Prevention is better

The first thing that schools must do right now is to go into preventive mode, said Swarna Rajagopalan, the Founder of Prajnya, a Chennai-based non-profit working towards gender justice. “One of the things that we always do is that we address the problem that has been — and we don't prepare enough for things that could be. Now, not only will children be vulnerable to violence in traditional ways, they are also going to be vulnerable to all kinds of things from people taking photos of them etc.,” she said, adding that schools must sensitise teachers and must be proactive in conducting background checks on the candidates they hire.

Vidya Reddy, Founder of Tulir, an organisation that helps prevent child sexual abuse and assist those affected said that it is important to conduct ‘value interviews’ on candidates before hiring them. “During interviewing, give the candidates scenarios and ask them how they will handle it. Value interview is important when they work with human subjects,” she said.

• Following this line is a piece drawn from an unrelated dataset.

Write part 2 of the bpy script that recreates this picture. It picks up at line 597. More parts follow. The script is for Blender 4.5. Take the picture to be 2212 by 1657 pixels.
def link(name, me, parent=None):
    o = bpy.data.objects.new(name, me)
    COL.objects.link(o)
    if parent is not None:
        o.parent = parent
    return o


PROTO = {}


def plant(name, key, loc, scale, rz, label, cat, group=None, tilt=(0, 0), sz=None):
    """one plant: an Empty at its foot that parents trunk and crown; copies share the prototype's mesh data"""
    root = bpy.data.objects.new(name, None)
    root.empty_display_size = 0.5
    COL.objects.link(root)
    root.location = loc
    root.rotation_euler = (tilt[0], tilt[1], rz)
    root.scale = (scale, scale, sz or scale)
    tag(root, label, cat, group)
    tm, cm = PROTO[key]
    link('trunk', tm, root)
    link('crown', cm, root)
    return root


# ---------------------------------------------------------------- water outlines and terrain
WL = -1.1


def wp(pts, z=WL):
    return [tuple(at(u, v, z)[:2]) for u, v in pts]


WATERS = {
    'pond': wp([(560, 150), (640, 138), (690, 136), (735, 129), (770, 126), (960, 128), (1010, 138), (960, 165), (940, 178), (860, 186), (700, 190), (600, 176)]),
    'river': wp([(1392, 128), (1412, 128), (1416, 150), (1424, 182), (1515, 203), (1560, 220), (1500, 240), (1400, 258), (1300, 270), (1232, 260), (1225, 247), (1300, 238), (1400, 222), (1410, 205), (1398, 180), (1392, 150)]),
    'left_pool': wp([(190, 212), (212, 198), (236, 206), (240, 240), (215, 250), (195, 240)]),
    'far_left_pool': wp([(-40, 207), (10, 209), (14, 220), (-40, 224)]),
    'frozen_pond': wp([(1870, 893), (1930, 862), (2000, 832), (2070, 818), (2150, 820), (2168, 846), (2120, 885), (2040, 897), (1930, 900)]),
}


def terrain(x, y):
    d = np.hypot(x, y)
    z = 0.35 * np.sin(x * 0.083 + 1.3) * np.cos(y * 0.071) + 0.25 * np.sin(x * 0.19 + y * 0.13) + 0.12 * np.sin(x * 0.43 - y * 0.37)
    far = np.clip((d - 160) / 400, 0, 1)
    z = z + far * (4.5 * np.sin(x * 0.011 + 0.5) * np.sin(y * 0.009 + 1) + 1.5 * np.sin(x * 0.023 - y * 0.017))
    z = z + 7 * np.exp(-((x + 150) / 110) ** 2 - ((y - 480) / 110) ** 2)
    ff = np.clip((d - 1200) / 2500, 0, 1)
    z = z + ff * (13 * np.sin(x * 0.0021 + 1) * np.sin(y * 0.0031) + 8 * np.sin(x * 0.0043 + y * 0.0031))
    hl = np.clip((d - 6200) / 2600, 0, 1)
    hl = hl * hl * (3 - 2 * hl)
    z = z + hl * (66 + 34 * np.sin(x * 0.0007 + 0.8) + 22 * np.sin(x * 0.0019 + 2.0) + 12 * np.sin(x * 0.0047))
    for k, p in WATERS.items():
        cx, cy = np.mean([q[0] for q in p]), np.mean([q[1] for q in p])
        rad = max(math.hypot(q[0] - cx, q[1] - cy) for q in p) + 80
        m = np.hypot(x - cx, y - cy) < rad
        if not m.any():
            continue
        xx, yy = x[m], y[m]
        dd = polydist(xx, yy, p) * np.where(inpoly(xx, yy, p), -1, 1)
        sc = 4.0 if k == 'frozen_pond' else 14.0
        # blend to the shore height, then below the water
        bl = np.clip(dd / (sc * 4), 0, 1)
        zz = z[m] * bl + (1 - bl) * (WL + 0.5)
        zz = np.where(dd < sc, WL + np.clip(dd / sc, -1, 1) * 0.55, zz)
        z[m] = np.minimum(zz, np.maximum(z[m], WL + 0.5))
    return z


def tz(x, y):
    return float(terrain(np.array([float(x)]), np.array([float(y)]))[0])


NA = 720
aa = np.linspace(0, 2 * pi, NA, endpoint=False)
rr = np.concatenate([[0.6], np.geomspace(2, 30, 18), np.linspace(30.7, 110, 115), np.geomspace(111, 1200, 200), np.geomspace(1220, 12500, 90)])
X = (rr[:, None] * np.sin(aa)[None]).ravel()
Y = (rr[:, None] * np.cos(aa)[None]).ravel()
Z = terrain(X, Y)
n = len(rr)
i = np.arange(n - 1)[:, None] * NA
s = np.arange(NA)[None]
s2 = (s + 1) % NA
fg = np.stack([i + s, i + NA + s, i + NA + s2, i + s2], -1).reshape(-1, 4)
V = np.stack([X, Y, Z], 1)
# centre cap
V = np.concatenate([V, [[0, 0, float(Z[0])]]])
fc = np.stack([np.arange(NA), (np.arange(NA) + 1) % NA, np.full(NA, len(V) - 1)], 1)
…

Change in schools’ mindsets

Vidya Reddy also flagged that many schools consider the behaviour of such abusers a reflection of the school and that implied that it becomes a major reason for the cover ups. “Schools also have to get out of their belief that if there is an abuser, that is a reflection on the school. It is a reflection on that person alone. It becomes a reflection on the school if they behave like these private schools that have been named.”

Vidya Reddy also emphasised, “There has to be a culture of safety in schools, not just policy. I can download a document and call it a policy. But where is that inherent culture of safety? Where is the understanding of safety? Do any child-serving facilities even understand that where there is a congregation of children, there will soon be potential abusers following them? That’s why you have a category of people called ‘professional perpetrators’, where professions give them accessibility to children.”

Experts also suggested that schools should put in place a critical group of representatives from the administration, parents and the faculty who are aware of legal options if complaints of inappropriate behaviour and sexual harassment come up from students. “That group must be able to customise and undertake training and sensitisation across the school. Even as schools are reeling, they should get into prevention mode and think about the things to ensure that this culture of exploitation and violence is rooted out,” Swarna said.

A conspiracy of silence

Chinmayi Sripaada, a playback singer and a vocal advocate of Me Too, said that parents must be held responsible for children not coming forward to give a formal complaint. “Parents also don't want controversies and are not coming forward to file a complaint. They think that it is a shame for their daughters, which is why abusers go scot free. If a formal complaint doesn't come to the police, this man will walk out of jail after the initial remand period. Predators are emboldened by the fact that nobody will complain to the police against them,” she explained.

She pointed to the ‘conspiracy of silence’ in the society for most abusers escaping the law and continuing to abuse more children. “The child only knows what is happening to him/her and if parents themselves invalidate it, where will the child go? They train these kids to not talk about it. So if parents want to wash their hands off asking what the school was doing, I will also ask the parents what they were doing?” she said.

She also highlighted the importance of having the right people in the Internal Committee and the anti-sexual harassment committee in schools to ensure the safety of students. “Even if they constitute an IC or a POCSO unit in the school, I don't know how many of the complaints are taken seriously. They can cover up the complaints and keep retaining the teacher. There is another angle to this. If at all they decide to terminate the teacher, they won't call it a child sexual abuse case. They will just say that he was terminated because of performance problems and this will make him go and join another school, where he will be amidst children again,” she pointed out.